I have begun migrating our services to use ECDSA certificates for their browser UIs. Unfortunately, attempting to import an ECDSA certificate into PRTG using the Certificate Importer comes back with an error stating that the key is not at least 1024 bits in length. Is PRTG even capable of serving ECDSA certificates? If so, is there a timetable to update the Certificate Importer to accept ECDSA certificates, or is there a way to manually add an ECDSA certificate?

PRTG Network Monitor version: 18.1.36.3728+


Article Comments

Hey pixel1138,

thank you for your KB-posting.

You're right, the Certificate Importes does not support ECDSA certificates. However, you should be able to manually import the certificate by following the description in this how-to guide.

Best regards,
Sven


Jan, 2018 - Permalink

Sven, thank you for the reply. I will give that a try, and let you know if it is successful.


Feb, 2018 - Permalink

The manual import of the ECDSA certificate was successful. I'm going to recommend an update to the guide you linked to, though.

In that guide it states the following about the root.pem file:

"This is the public root certificate of your certificate's issuer. It has to be stored in PEM encoded format and must contain all necessary root certificates of your issuer in one file. If there is more than one PEM encoded root certificate, please use a text editor to copy all of them into a single file (the order does not matter)."

This seems to be incorrect. My root.pem file included both the Intermediate CA and the Root CA certificates, and the Core Server service would not start. It was only by looking at the files previously generated with the Certificate Importer from the old RSA certificate that I realized that the previous root.pem file also contained the actual certificate from prtg.crt as well. Adding that certificate to the root.pem file allowed me to start the Core Server service again.

So, I think your guide should instead read:

"This is the full certificate chain of your certificate. It has to be stored in PEM encoded format and must contain the leaf certificate, all intermediate CA certificates (if applicable), and the root CA certificate in one file (the order does not matter)."
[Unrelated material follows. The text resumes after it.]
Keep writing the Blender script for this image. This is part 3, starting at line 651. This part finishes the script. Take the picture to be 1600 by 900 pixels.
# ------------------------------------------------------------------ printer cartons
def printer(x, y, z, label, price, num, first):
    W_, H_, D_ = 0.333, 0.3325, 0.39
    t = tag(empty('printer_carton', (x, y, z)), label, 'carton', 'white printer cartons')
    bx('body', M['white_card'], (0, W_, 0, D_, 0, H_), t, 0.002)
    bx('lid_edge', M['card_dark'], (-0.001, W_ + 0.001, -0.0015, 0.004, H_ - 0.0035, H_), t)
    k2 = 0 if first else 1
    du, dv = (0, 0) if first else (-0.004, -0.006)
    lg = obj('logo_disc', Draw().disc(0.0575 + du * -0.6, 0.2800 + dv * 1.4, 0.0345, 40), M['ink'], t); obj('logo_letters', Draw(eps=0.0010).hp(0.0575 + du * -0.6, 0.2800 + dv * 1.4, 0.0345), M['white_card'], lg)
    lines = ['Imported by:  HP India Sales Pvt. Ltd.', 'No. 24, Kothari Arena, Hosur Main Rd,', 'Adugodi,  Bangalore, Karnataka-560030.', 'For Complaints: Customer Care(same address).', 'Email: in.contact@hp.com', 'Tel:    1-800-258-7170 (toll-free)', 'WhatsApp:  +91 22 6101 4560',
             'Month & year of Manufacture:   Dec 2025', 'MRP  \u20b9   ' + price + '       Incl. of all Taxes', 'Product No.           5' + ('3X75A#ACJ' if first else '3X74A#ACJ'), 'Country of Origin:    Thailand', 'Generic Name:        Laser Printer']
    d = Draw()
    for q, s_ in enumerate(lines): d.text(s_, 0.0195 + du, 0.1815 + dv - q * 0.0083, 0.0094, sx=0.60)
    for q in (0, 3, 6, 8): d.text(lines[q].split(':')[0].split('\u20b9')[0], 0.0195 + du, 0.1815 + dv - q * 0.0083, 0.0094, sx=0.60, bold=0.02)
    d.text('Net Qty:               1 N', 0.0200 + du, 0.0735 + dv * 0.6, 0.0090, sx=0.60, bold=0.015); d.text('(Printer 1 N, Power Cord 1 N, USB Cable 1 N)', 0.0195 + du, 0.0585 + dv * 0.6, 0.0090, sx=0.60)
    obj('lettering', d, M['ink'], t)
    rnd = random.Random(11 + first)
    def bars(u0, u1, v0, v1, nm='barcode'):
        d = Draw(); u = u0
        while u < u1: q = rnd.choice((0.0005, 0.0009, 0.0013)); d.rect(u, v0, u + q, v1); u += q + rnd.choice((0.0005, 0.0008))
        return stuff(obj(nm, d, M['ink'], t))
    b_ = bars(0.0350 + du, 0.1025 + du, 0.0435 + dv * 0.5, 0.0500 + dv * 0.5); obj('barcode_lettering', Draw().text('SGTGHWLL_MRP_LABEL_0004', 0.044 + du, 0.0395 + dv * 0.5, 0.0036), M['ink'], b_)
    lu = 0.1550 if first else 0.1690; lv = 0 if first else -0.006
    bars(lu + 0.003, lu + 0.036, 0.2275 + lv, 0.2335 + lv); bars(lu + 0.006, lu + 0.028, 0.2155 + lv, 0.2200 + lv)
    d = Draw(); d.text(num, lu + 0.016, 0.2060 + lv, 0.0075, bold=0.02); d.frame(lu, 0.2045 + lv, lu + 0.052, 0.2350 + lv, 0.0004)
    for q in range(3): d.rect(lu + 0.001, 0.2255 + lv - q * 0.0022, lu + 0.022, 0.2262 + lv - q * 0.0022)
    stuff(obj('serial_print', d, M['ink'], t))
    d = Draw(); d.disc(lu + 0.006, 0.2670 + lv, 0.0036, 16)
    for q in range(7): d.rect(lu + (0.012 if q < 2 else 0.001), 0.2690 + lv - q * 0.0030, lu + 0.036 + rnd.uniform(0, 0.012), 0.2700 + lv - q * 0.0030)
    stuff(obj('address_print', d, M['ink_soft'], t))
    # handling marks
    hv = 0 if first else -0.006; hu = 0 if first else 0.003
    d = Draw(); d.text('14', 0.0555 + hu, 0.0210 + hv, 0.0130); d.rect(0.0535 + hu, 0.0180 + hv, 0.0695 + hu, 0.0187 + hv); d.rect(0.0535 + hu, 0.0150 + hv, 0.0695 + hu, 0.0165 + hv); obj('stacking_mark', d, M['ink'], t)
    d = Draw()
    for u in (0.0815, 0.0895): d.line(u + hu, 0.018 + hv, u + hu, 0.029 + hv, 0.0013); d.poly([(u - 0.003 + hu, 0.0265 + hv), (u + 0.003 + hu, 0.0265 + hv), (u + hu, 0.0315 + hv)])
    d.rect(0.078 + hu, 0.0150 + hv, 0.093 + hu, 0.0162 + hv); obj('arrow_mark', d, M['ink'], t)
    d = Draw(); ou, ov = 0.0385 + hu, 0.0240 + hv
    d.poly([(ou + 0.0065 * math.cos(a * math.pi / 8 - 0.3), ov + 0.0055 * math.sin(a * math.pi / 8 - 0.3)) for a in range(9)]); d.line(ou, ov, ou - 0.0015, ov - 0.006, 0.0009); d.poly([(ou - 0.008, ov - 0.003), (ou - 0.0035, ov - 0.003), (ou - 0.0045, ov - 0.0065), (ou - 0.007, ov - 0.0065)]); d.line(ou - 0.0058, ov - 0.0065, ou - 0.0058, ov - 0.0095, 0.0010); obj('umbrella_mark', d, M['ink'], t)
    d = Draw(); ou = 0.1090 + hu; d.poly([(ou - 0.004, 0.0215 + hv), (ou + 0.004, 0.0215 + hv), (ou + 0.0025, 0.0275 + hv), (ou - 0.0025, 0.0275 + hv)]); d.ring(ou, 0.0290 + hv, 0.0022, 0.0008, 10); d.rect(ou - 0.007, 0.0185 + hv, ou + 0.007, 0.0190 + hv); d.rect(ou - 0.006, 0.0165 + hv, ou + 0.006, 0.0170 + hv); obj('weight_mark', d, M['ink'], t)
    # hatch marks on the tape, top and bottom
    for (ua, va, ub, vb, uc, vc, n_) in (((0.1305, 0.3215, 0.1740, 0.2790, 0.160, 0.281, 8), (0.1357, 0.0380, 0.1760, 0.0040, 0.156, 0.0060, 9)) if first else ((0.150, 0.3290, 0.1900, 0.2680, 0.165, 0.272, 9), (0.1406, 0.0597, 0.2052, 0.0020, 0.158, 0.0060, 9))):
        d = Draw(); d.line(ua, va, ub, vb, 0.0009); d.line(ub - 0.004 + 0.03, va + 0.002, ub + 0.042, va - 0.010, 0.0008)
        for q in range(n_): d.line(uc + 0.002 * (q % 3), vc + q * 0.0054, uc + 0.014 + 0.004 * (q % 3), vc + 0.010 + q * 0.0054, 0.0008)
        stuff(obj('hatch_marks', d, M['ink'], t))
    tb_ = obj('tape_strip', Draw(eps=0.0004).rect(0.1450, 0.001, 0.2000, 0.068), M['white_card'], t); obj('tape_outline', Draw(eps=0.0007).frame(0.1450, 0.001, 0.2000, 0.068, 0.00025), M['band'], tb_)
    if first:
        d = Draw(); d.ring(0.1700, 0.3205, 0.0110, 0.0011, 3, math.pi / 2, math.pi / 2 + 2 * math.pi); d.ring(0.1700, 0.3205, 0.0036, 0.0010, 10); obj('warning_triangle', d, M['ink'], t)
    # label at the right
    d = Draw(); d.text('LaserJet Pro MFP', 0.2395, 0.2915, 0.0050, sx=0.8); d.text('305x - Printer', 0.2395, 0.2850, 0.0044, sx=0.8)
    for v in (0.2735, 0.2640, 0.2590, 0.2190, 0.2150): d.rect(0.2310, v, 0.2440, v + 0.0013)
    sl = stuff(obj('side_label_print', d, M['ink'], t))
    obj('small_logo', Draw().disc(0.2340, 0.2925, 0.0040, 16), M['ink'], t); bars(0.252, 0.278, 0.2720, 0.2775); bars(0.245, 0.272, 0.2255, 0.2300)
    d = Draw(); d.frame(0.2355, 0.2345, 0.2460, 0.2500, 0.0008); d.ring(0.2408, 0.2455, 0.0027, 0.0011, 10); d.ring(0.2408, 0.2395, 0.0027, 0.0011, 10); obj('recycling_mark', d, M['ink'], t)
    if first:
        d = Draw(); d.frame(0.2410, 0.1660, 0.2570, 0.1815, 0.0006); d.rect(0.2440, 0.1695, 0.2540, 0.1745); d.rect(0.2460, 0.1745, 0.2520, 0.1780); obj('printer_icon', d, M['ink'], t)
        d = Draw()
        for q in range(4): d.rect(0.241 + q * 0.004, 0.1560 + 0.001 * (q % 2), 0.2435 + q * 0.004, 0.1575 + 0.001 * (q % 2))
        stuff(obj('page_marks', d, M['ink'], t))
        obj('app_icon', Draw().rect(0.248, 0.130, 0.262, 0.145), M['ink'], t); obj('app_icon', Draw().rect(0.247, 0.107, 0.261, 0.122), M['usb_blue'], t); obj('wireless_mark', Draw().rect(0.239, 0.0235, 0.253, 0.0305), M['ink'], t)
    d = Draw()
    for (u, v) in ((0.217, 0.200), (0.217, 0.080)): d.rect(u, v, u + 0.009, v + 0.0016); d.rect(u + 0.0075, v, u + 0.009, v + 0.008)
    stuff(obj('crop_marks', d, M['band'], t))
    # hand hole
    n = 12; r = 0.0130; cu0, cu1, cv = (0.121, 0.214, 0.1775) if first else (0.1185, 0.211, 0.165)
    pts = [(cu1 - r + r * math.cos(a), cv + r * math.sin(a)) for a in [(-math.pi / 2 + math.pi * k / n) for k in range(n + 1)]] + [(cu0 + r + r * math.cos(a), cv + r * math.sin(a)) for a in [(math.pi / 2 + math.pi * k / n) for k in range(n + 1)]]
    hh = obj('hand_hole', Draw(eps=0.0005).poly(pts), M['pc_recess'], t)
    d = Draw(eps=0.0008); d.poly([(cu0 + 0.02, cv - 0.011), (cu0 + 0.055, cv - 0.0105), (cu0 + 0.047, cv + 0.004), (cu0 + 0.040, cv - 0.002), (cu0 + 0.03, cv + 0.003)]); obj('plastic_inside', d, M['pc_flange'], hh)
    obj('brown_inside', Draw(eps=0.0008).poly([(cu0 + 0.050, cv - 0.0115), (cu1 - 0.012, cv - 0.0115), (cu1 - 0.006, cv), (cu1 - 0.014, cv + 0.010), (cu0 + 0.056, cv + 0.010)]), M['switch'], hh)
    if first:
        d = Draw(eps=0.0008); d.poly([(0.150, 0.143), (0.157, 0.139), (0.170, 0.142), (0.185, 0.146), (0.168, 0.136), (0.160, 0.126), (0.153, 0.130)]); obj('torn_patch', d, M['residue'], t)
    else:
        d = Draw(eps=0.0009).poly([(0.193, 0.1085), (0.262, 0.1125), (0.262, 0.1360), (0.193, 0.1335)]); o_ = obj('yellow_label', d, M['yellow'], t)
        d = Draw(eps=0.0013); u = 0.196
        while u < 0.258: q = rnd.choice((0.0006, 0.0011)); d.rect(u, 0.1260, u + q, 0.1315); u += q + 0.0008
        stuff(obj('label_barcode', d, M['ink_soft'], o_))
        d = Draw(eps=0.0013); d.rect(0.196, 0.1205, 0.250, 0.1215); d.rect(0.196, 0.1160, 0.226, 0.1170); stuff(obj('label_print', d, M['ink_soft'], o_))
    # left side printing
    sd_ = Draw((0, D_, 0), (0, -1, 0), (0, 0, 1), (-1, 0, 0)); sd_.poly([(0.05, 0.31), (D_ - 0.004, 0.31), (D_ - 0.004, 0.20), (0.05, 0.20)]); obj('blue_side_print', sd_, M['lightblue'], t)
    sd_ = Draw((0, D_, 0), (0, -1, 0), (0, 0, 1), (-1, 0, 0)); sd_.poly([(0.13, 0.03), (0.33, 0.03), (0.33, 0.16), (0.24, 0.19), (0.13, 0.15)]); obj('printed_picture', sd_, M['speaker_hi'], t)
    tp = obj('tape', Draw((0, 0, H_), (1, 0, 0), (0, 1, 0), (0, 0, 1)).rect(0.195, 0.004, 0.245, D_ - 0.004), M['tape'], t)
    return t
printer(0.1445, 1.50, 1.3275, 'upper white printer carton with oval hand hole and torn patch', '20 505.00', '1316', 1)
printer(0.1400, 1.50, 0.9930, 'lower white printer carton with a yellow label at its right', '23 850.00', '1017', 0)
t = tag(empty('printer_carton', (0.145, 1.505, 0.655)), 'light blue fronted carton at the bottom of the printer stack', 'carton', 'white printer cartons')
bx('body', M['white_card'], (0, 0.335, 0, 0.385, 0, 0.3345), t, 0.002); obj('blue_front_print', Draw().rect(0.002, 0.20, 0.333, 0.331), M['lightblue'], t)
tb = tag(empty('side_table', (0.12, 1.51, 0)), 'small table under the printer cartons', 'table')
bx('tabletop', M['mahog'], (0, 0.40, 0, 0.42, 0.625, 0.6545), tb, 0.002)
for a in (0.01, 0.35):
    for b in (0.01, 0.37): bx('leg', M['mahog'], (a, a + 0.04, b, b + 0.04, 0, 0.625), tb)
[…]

If you use a Linux machine to generate certificates like I do, use this PowerShell to convert your line endings to Windows style on each of your certificate and key files:

$file = Get-Content cert_file.pem $file | Foreach-Object { $_ -replace '\n', '\r\n' } | Out-File cert_file.pem

Finally, I hope the Certificate Importer is updated soon because the use of non-RSA certificates is just going to increase since elliptic curve certificates offer equal security with smaller bit keys for better performance, Let's Encrypt already signs ECDSA certificates, and this year (2018) Let's Encrypt is planning on generating an ECDSA root and ECDSA intermediates.


Feb, 2018 - Permalink

Hey pixel1138,

Thanks for sharing this. I will forward this to the responsible colleagues who will take care about the update of the import guide.

Best regards,
Sven


Feb, 2018 - Permalink

After a few days of using an ECDSA certificate, I discovered that as of version 17.4.2.1 the PRTG for Android application cannot connect to the server while it is using an ECDSA certificate. The error is "Handshake failed". Will you send this to the developers, please?
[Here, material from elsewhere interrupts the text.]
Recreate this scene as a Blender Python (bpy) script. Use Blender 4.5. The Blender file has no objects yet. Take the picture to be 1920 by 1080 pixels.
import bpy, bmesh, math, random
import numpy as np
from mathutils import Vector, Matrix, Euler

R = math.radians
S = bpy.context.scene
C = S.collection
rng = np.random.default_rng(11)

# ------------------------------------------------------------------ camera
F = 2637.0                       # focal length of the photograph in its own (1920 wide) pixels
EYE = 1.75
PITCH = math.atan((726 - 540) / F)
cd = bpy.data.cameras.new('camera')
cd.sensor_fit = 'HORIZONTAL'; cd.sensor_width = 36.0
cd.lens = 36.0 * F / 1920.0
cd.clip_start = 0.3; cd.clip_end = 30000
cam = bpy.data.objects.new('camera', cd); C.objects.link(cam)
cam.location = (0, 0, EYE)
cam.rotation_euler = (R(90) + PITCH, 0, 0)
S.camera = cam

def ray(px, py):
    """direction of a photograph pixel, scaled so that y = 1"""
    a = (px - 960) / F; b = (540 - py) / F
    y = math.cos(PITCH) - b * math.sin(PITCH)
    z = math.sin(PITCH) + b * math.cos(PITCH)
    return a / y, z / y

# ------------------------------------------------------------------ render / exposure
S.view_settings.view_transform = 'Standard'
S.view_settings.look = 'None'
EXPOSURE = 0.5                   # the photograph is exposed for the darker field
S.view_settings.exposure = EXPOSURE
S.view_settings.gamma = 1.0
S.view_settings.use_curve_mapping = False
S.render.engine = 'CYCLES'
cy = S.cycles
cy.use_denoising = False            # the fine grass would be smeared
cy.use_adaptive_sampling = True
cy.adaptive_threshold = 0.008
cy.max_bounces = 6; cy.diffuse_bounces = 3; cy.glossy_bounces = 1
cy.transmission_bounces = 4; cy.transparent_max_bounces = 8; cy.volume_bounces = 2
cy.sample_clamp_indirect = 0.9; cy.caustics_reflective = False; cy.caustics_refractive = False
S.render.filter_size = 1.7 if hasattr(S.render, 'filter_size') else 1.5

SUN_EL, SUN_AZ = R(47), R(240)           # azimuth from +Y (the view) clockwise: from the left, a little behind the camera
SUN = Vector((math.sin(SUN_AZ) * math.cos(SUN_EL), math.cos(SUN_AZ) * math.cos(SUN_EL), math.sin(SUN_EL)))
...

If/when I find out this has been corrected, I will update this thread.


Feb, 2018 - Permalink

Hey pixel1138,

Once again, thanks for sharing this. Will forward the information to the dev-team.

Best regards,
Sven


Feb, 2018 - Permalink

Funny, 4 years later and the cert importer still does not seem to support ECDSA certificates :) It still complains about key size < 1024


Aug, 2022 - Permalink

Hi there, please let me know whether you already tried to add the certificate manually as described here: https://https://helpdesk.paessler.com/en/support/solutions/articles/76000045249


Aug, 2022 - Permalink

Just ran into this same issue. I use Letsencrypt and the imported does not support ECDSA certs. Any Idea on when the imported will be updated? I don't want to manually have to edit the cert files every 3 months.